>> START Supplied data

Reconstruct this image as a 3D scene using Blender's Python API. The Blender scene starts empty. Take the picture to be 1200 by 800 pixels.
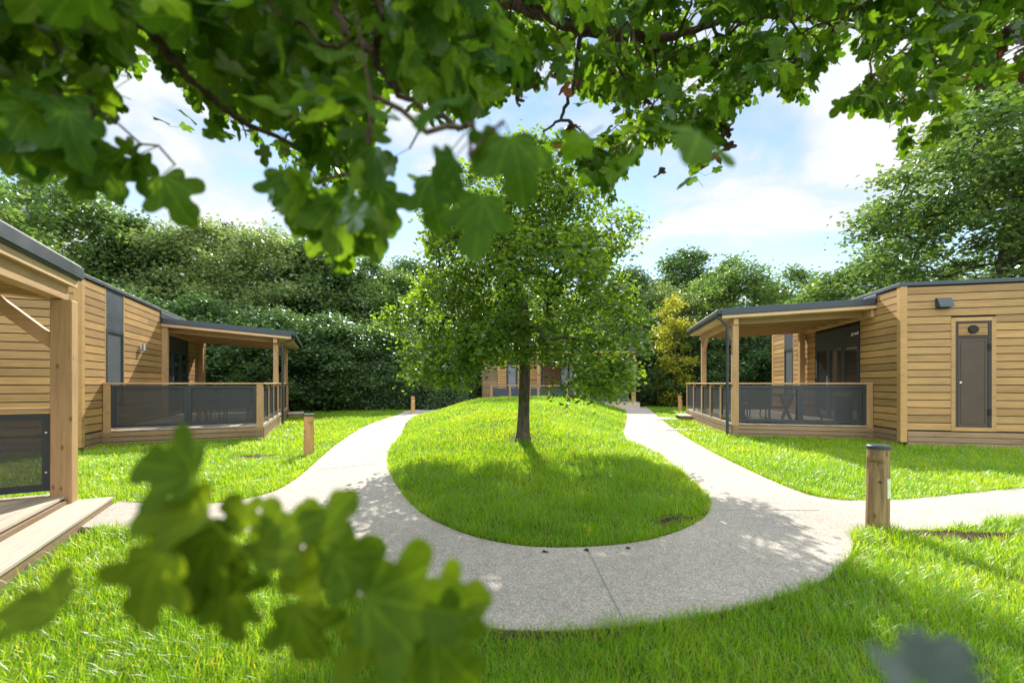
import bpy, math, random
import numpy as np
from mathutils import Vector, Matrix
from mathutils.geometry import tessellate_polygon

random.seed(7)
rng = np.random.default_rng(7)
scene = bpy.context.scene
COL = scene.collection
CAMZ, F, U0, V0 = 1.4, 500.0, 600.0, 449.0      # eye height, focal length in photo pixels, centre, horizon


def gp(u, v, z=0.0):
    d = (CAMZ - z) * F / (v - V0)
    return ((u - U0) / F * d, d)


def at(u, v, y):
    return np.array([(u - U0) / F * y, y, CAMZ - (v - V0) / F * y])


# ------------------------------------------------------------------ materials
class NT:
    def __init__(s, name):
        s.m = bpy.data.materials.new(name)
        s.m.use_nodes = True
        s.t = s.m.node_tree
        s.t.nodes.clear()
        s.out = s.n('ShaderNodeOutputMaterial')

    def n(s, kind, **kw):
        nd = s.t.nodes.new(kind)
        for k, v in kw.items():
            if k in nd.inputs:
                nd.inputs[k].default_value = v
            else:
                setattr(nd, k, v)
        return nd

    def l(s, a, b):
        s.t.links.new(a, b)

    def ramp(s, fac, stops, interp='LINEAR'):
        r = s.n('ShaderNodeValToRGB')
        r.color_ramp.interpolation = interp
        el = r.color_ramp.elements
        while len(el) < len(stops):
            el.new(0.5)
        for e, (p, c) in zip(el, stops):
            e.position = p
            e.color = (*c, 1) if len(c) == 3 else c
        s.l(fac, r.inputs[0])
        return r.outputs[0]

    def mix(s, fac, a, b, mode='MIX'):
        m = s.n('ShaderNodeMix', data_type='RGBA', blend_type=mode)
        for sock, val in ((m.inputs[0], fac), (m.inputs[6], a), (m.inputs[7], b)):
            if hasattr(val, 'node'):
                s.l(val, sock)
            else:
                sock.default_value = val if not isinstance(val, tuple) else ((*val, 1) if len(val) == 3 else val)
        return m.outputs[2]

    def math(s, op, a, b=0.0, clamp=False):
        m = s.n('ShaderNodeMath', operation=op, use_clamp=clamp)
        for sock, val in zip(m.inputs, (a, b)):
            if hasattr(val, 'node'):
                s.l(val, sock)
            else:
                sock.default_value = val
        return m.outputs[0]

    def coords(s, scale=(1, 1, 1), kind='Object'):
        tc = s.n('ShaderNodeTexCoord')
        mp = s.n('ShaderNodeMapping')
        mp.inputs['Scale'].default_value = scale
        s.l(tc.outputs[kind], mp.inputs[0])
        return mp.outputs[0]

    def noise(s, vec, scale, detail=4, rough=0.55, dist=0.0):
        n = s.n('ShaderNodeTexNoise')
        n.inputs['Scale'].default_value = scale
        n.inputs['Detail'].default_value = detail
        n.inputs['Roughness'].default_value = rough
        n.inputs['Distortion'].default_value = dist
        s.l(vec, n.inputs['Vector'])
        return n.outputs['Fac']

    def island(s):
        return s.n('ShaderNodeNewGeometry').outputs['Random Per Island']

    def bump(s, h, strength, dist=0.01):
        b = s.n('ShaderNodeBump')
        b.inputs['Strength'].default_value = strength
        b.inputs['Distance'].default_value = dist
        s.l(h, b.inputs['Height'])
        return b.outputs[0]

    def principled(s, color, rough=0.5, metal=0.0, normal=None, spec=0.5):
        p = s.n('ShaderNodeBsdfPrincipled')
        for k, v in (('Base Color', color), ('Roughness', rough)):
            if hasattr(v, 'node'):
                s.l(v, p.inputs[k])
            else:
                p.inputs[k].default_value = (*v, 1) if isinstance(v, tuple) else v
        p.inputs['Metallic'].default_value = metal
        p.inputs['Specular IOR Level'].default_value = spec
        if normal is not None:
            s.l(normal, p.inputs['Normal'])
        return p.outputs[0]

    def done(s, shader):
        s.l(shader, s.out.inputs[0])
        return s.m


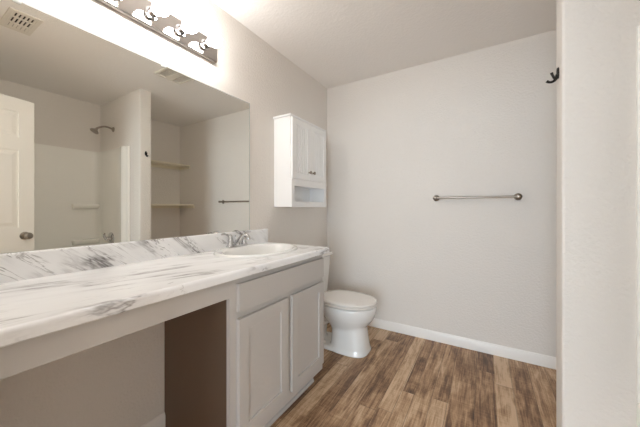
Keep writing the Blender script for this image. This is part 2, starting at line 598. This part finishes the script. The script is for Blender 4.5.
# ------------------------------------------------------------------ vanity cabinet
vc = thing('vanity_cabinet', (.27, 1.18, 0), 'greige shaker vanity cabinet with two doors under the sink', 'cabinet')
VY0, VY1, VX, VZ = .812, 1.556, .530, .8565
side_outline = [(.002, .001), (VX - .070, .001), (VX - .070, .095), (VX - .019, .095), (VX - .019, VZ), (.002, VZ)]
def carcass(b):
    t = .016
    prism(b, side_outline, 'y', VY1 - t, VY1)
    box(b, .002, VX - .020, VY0 + t, VY1 - t, .10, .116)
    box(b, .002, .008, VY0 + t, VY1 - t, .116, VZ)
part('cabinet_body', M_VANITY, vc, carcass, 0)
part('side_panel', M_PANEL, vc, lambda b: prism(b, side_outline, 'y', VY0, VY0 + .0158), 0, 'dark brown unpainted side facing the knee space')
def vframe(b):
    x0, x1 = VX - .0188, VX
    y0, y1 = VY0 - .024, VY1 + .001
    box(b, x0, x1, y0, y0 + .062, .095, VZ)
    box(b, x0, x1, y1 - .040, y1, .095, VZ)
    box(b, x0, x1 - .0002, y0 + .062, y1 - .040, VZ - .042, VZ)
    box(b, x0, x1 - .0002, y0 + .062, y1 - .040, .66, .70)
    box(b, x0, x1 - .0002, y0 + .062, y1 - .040, .095, .14)
    box(b, x0, x1 - .0002, 1.150, 1.220, .14, .66)
part('face_frame', M_VANITY, vc, vframe, 0)
def kick(b):
    box(b, VX - .085, VX - .070, VY0 + .0162, VY1 - .0162, .001, .0995)
part('toe_kick', M_VANITY, vc, kick, 0)
def shoe(b):
    pts = [(VX - .0695, .0008), (VX - .053, .0008)] + [(VX - .0695 + .0165 * math.cos(math.radians(a)), .001 + .018 * math.sin(math.radians(a))) for a in range(15, 91, 15)]
    prism(b, pts, 'y', VY0 + .0165, VY1 - .0165)
part('shoe_molding', M_VANITY, vc, shoe)
fx0, fx1 = VX + .0006, VX + .0195
part('drawer_front', M_VANITY, vc, lambda b: box(b, fx0, fx1, .824, 1.543, .709, .830, .002), 0)
for (a, c) in ((.824, 1.167), (1.203, 1.543)):
    z0, z1, w = .146, .677, .057
    def vd(b):
        box(b, fx0, fx1, a, a + w, z0, z1, .0015)
        box(b, fx0, fx1, c - w, c, z0, z1, .0015)
        box(b, fx0, fx1 - .0002, a + w - .001, c - w + .001, z0, z0 + w, .001)
        box(b, fx0, fx1 - .0002, a + w - .001, c - w + .001, z1 - w, z1, .001)
    d = part('door', M_VANITY, vc, vd, 0)
    def vp(b):
        box(b, fx0 + .002, fx1 - .009, a + w - .003, c - w + .003, z0 + w - .003, z1 - w + .003)
    part('door_panel', M_VANITY, d, vp, 0)

# ------------------------------------------------------------------ countertop with backsplash and knee-space apron
CT0, CT1, CD = .858, .896, .565
SX, SY, SA, SB = .256, 1.245, .278, .219          # sink centre and half sizes (y, x)
ct = thing('countertop', (.28, .79, .858), 'long white marble laminate counter along the mirror wall', 'countertop')
def ctop(b):
    # slab with a rounded front nose and an oval cut-out for the basin
    N = 48
    hole = [(SX + (SB - .010) * math.cos(2 * math.pi * k / N), SY + (SA - .012) * math.sin(2 * math.pi * k / N)) for k in range(N)]
    x0, x1, y0, y1 = .001, CD - .019, .002, 1.590
    r = .012
    # top and bottom plates: fan between the hole and a rectangle of the same vertex count
    def ray_rect(k):
        a = 2 * math.pi * k / N
        dx, dy = math.cos(a), math.sin(a)
        ya, yb = .90, y1
        t = 1e9
        if dx > 1e-9: t = min(t, (x1 - SX) / dx)
        if dx < -1e-9: t = min(t, (x0 - SX) / dx)
        if dy > 1e-9: t = min(t, (yb - SY) / dy)
        if dy < -1e-9: t = min(t, (ya - SY) / dy)
        return (SX + dx * t, SY + dy * t)
    rect = [ray_rect(k) for k in range(N)]
    corners = [(x0, .90), (x1, .90), (x1, y1), (x0, y1)]
    for cx_, cy_ in corners:             # snap the nearest ring vertex to each corner
        i = min(range(N), key=lambda i: (rect[i][0] - cx_) ** 2 + (rect[i][1] - cy_) ** 2)
        rect[i] = (cx_, cy_)
    zt, zb = CT1, CT0 + .018
    Ht, Hb = ([b.verts.new((*q, z)) for q in hole] for z in (zt, zb))
    Rt, Rb = ([b.verts.new((*q, z)) for q in rect] for z in (zt, zb))
    for i in range(N):
        j = (i + 1) % N
        b.faces.new((Ht[i], Ht[j], Rt[j], Rt[i]))
        b.faces.new((Hb[i], Hb[j], Rb[j], Rb[i]))
        b.faces.new((Ht[i], Ht[j], Hb[j], Hb[i]))
        b.faces.new((Rt[i], Rt[j], Rb[j], Rb[i]))
    box(b, x0, x1, y0, .90, zb, zt)
    # front nose
    pts = [(x1, CT0), (CD - .004, CT0), (CD, CT0 + .004)]
    for k in range(7):
        a = math.radians(15 * k)
        pts.append((CD - r + r * math.cos(a), CT1 - r + r * math.sin(a)))
    pts += [(x1, CT1)]
    prism(b, pts, 'y', y0, y1)
    # right-hand end build-down and back edge
    box(b, x0, x1, y1 - .019, y1, CT0, CT1 - .0002)
    box(b, x0, x1, y0, y0 + .019, CT0, CT1 - .0002)
part('worktop', M_TOP, ct, ctop, 40)
def bsplash(b):
    x1 = .020
    pts = [(.001, CT1), (x1, CT1), (x1, .990)] + [(x1 - .007 + .007 * math.cos(math.radians(a)), .991 + .007 * math.sin(math.radians(a))) for a in range(15, 91, 15)] + [(.001, .998)]
    prism(b, pts, 'y', .002, 1.597)
part('backsplash', M_SPLASH, ct, bsplash, 40)
part('apron', M_VANITY, ct, lambda b: box(b, VX - .019, VX, .002, VY0 - .0243, .777, CT0 - .0005), 0, 'greige apron board over the knee space')

# ------------------------------------------------------------------ drop-in sink
sk = thing('sink', (SX, SY, CT1), 'white oval drop-in basin set in the marble counter', 'sink')
def basin(b):
    n = 64
    def ring(sa, sb, z, cx_=SX):
        return [(cx_ + sb * math.cos(2 * math.pi * k / n), SY + sa * math.sin(2 * math.pi * k / n), z) for k in range(n)]
    z = CT1
    fwd = SX + .020          # bowl sits a little forward of the rim's centre: faucet ledge behind
    rr = [ring(SA, SB, z + .0006), ring(SA - .0005, SB - .0005, z + .007), ring(SA - .006, SB - .006, z + .0125),
          ring(SA - .016, SB - .016, z + .0135),
          ring(SA - .032, SB - .040, z + .0120, fwd), ring(SA - .042, SB - .050, z + .004, fwd),
          ring(SA - .052, SB - .060, z - .025, fwd), ring(SA - .080, SB - .080, z - .075, fwd),
          ring(SA - .125, SB - .110, z - .115, fwd), ring(SA - .19, SB - .15, z - .132, fwd), ring(.024, .024, z - .138, fwd),
          ring(.024, .024, z - .150, fwd), ring(SA - .185, SB - .145, z - .146, fwd), ring(SA - .118, SB - .102, z - .128, fwd),
          ring(SA - .070, SB - .070, z - .083, fwd), ring(SA - .036, SB - .040, z - .006, fwd)]
    loft(b, rr + [ring(SA - .019, SB - .019, z + .0006), rr[0]], cap=False)
    bmesh.ops.remove_doubles(b, verts=b.verts[:], dist=1e-6)
part('basin', M_PORC, sk, basin, 60)
part('drain', M_CHROME, sk, lambda b: lathe(b, [(0, 0), (.0225, 0), (.0225, .004), (.019, .005), (.0175, .002), (.012, .002), (.011, .006), (0, .007)], (SX + .020, SY, CT1 - .1375), (0, 0, 1)), 40)

# ------------------------------------------------------------------ faucet
FZ = CT1 + .0137
FX, FY = .074, 1.243
fc = thing('faucet', (FX, FY, FZ), 'chrome two-handle faucet at the back of the basin', 'faucet')
def fbase(b):
    n = 40
    def ring(a, c, z):
        out = []
        for k in range(n):
            t = 2 * math.pi * k / n
            cx_, sy_ = math.cos(t), math.sin(t)
            e = 2 / 3.2
            out.append((FX + c * math.copysign(abs(cx_) ** e, cx_), FY + a * math.copysign(abs(sy_) ** e, sy_), z))
        return out
    loft(b, [ring(.084, .026, FZ), ring(.084, .026, FZ + .006), ring(.078, .021, FZ + .012)])
    for s_ in (-1, 1):
        lathe(b, [(.0, .010), (.020, .010), (.017, .022), (.0155, .034), (.016, .036), (0, .036)], (FX, FY + s_ * .057, FZ), n=24)
part('base', M_CHROME, fc, fbase, 45)
def spout(b):
    tube(b, [(FX, FY, FZ + .01), (FX + .004, FY, FZ + .026), (FX + .028, FY, FZ + .050), (FX + .062, FY, FZ + .073), (FX + .086, FY, FZ + .074), (FX + .098, FY, FZ + .062), (FX + .100, FY, FZ + .050)],
         [.017, .016, .0145, .012, .0115, .012, .0115], 16, 2)
part('spout', M_CHROME, fc, spout, 60)
for s_ in (-1, 1):
    y = FY + s_ * .057
    def hd(b):
        lathe(b, [(0, .036), (.0165, .036), (.017, .042), (.0145, .056), (.0125, .064), (.0135, .070), (.009, .078), (0, .079)], (FX, y, FZ), n=24)
        tube(b, [(FX, y, FZ + .068), (FX - .004, y + s_ * .020, FZ + .078), (FX - .006, y + s_ * .045, FZ + .086), (FX - .006, y + s_ * .066, FZ + .084)],
             [.0065, .0055, .0065, .0045], 12, 2)
    part('handle', M_CHROME, fc, hd, 50)
part('lift_rod', M_CHROME, fc, lambda b: (tube(b, [(FX - .018, FY, FZ + .008), (FX - .018, FY, FZ + .062)], .0022, 8),
                                          lathe(b, [(0, 0), (.004, .001), (.0055, .006), (.004, .011), (0, .012)], (FX - .018, FY, FZ + .060))), 40)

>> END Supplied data

Problem to solve —
Copy out exactly the lines from the one with "Keep writing the" through the one with "part('cabinet_body', M_VANITY, vc, carcass, 0)", counting both ends, and no other lines.

Solution —
Keep writing the Blender script for this image. This is part 2, starting at line 598. This part finishes the script. The script is for Blender 4.5.
# ------------------------------------------------------------------ vanity cabinet
vc = thing('vanity_cabinet', (.27, 1.18, 0), 'greige shaker vanity cabinet with two doors under the sink', 'cabinet')
VY0, VY1, VX, VZ = .812, 1.556, .530, .8565
side_outline = [(.002, .001), (VX - .070, .001), (VX - .070, .095), (VX - .019, .095), (VX - .019, VZ), (.002, VZ)]
def carcass(b):
    t = .016
    prism(b, side_outline, 'y', VY1 - t, VY1)
    box(b, .002, VX - .020, VY0 + t, VY1 - t, .10, .116)
    box(b, .002, .008, VY0 + t, VY1 - t, .116, VZ)
part('cabinet_body', M_VANITY, vc, carcass, 0)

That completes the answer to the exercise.